Do this
For each line that holds "picture", copy the line out.

Data extract
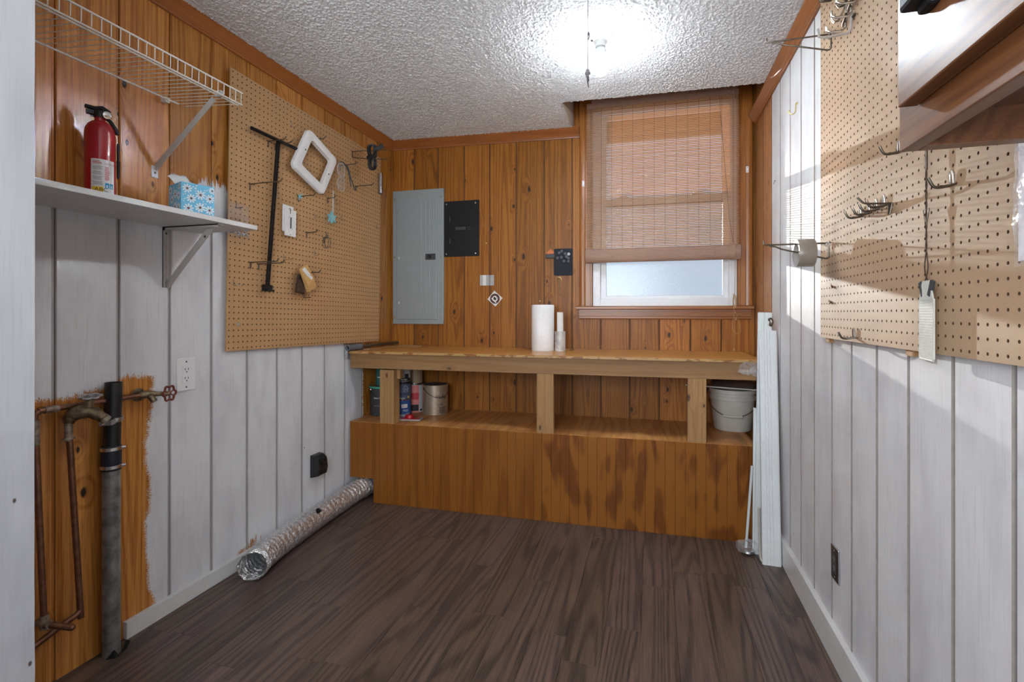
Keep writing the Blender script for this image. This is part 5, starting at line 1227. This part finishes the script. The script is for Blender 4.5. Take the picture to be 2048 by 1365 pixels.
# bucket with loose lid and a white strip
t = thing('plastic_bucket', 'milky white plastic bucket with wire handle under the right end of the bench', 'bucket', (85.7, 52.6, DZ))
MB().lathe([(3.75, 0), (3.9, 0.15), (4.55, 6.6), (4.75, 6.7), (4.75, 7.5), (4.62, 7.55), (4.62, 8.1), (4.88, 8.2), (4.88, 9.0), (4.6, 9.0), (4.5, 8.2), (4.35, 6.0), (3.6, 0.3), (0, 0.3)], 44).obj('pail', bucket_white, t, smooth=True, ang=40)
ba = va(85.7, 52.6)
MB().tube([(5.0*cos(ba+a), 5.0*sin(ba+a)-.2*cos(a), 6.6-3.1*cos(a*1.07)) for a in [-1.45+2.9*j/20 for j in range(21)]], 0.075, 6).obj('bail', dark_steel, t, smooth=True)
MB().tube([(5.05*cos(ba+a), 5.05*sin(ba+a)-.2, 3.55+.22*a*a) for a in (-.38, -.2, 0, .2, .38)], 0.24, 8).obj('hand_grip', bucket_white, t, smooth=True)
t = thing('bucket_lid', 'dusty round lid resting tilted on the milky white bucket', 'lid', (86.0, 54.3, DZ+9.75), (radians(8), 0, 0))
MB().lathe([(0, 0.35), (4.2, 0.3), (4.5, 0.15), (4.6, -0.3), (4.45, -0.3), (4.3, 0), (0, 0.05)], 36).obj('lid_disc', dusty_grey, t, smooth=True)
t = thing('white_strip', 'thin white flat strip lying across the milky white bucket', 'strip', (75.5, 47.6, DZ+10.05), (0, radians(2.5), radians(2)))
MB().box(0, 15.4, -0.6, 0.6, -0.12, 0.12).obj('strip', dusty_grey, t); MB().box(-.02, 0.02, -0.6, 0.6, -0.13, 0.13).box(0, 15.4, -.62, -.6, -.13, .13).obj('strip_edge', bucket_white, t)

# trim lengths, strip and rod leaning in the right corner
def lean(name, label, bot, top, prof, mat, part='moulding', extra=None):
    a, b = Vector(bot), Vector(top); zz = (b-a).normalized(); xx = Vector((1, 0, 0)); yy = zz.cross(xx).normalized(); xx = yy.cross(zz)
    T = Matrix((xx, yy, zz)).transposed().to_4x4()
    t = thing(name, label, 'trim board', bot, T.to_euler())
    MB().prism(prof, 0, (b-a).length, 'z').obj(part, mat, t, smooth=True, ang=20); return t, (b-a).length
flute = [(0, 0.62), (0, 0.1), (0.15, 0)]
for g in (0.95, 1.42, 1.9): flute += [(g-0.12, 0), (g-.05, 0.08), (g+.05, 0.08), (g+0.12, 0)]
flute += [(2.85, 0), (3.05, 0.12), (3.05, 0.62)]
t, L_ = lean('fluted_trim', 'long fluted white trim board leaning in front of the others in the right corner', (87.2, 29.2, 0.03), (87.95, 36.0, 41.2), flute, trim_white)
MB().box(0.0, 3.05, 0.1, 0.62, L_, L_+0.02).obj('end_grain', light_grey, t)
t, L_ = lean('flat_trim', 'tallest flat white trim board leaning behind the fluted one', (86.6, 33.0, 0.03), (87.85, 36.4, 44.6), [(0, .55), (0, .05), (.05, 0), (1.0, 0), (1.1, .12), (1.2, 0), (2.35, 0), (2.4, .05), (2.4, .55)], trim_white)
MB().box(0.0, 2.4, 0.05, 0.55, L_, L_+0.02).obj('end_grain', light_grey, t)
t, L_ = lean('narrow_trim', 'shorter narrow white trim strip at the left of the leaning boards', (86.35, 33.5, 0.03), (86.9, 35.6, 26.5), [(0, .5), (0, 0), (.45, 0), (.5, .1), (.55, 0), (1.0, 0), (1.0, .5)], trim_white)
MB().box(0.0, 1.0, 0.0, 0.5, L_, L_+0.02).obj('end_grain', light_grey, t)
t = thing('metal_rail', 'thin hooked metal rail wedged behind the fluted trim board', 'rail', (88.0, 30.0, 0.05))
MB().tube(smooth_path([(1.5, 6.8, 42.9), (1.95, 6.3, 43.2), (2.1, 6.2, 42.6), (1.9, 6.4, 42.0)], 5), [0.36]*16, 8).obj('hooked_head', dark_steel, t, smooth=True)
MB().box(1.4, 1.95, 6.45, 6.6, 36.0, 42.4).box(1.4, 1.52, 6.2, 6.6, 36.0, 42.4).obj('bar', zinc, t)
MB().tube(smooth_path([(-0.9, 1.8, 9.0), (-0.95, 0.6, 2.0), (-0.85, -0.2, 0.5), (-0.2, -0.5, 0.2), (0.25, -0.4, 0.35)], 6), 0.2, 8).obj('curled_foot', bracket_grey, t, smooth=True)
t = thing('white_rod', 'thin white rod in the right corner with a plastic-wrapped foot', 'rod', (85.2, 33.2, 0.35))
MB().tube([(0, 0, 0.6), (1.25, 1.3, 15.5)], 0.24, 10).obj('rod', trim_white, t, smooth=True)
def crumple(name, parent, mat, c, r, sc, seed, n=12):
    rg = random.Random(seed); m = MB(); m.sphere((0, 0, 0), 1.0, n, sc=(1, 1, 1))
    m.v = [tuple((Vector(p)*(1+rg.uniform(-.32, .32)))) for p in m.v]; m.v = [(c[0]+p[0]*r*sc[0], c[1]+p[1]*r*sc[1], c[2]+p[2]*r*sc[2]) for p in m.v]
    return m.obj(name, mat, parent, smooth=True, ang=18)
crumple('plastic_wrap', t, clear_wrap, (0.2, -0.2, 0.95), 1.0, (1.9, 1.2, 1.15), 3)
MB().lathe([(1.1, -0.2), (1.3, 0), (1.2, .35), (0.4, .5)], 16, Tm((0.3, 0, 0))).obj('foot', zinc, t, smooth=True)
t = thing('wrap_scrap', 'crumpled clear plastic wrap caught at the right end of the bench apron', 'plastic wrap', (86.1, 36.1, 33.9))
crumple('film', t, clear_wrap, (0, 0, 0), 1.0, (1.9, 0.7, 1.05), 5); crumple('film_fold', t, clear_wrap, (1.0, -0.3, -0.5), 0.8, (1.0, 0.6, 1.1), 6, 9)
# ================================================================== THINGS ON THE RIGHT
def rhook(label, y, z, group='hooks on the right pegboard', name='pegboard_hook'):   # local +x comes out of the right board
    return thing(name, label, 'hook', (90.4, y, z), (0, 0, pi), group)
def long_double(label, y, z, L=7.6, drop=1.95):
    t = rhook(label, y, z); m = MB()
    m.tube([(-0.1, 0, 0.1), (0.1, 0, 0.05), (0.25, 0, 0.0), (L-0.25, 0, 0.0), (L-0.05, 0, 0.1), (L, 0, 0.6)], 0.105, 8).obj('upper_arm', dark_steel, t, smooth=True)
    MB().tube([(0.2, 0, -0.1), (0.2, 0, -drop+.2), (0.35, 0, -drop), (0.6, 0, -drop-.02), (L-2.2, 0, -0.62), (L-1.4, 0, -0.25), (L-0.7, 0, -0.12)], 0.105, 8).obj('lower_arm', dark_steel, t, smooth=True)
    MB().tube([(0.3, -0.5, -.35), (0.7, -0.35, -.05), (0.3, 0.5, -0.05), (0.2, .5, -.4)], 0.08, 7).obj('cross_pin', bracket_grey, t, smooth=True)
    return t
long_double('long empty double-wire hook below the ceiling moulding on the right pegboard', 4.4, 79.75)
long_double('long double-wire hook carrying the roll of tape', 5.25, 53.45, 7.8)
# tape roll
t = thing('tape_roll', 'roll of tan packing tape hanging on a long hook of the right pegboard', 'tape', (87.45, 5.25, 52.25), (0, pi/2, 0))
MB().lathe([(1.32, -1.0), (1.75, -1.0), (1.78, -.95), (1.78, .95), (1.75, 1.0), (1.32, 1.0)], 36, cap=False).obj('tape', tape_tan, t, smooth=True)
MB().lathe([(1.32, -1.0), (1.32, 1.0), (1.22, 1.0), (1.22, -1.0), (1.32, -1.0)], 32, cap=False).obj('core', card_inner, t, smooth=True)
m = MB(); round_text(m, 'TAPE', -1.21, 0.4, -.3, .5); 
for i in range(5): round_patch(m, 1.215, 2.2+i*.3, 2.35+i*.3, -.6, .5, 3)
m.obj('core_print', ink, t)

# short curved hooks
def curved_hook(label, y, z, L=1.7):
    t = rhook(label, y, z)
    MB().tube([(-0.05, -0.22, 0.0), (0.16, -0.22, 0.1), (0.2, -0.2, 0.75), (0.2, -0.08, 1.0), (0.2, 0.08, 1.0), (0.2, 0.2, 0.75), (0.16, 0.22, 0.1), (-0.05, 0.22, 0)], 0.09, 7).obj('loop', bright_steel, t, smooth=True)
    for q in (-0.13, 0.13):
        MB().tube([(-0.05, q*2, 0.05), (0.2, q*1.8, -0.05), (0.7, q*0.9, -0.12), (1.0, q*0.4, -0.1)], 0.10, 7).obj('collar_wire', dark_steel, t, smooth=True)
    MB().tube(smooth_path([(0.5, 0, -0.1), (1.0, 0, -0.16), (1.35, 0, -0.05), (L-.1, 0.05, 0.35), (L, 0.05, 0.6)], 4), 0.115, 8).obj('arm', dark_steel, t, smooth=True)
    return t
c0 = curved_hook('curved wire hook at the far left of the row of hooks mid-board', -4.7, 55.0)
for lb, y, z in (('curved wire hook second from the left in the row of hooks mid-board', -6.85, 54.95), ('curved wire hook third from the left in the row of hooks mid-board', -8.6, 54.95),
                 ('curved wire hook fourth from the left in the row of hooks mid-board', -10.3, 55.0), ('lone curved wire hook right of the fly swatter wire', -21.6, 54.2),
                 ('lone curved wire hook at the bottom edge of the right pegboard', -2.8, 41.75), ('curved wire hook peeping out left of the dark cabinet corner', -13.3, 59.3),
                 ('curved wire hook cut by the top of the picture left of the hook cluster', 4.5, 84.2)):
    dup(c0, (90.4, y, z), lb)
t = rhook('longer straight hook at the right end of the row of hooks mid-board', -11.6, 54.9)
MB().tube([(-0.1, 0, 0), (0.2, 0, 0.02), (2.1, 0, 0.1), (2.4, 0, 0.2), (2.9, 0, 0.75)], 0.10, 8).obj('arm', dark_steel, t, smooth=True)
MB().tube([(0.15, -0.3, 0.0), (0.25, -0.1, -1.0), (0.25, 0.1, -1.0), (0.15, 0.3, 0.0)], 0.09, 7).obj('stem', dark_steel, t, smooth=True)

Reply
Keep writing the Blender script for this image. This is part 5, starting at line 1227. This part finishes the script. The script is for Blender 4.5. Take the picture to be 2048 by 1365 pixels.
                 ('curved wire hook cut by the top of the picture left of the hook cluster', 4.5, 84.2)):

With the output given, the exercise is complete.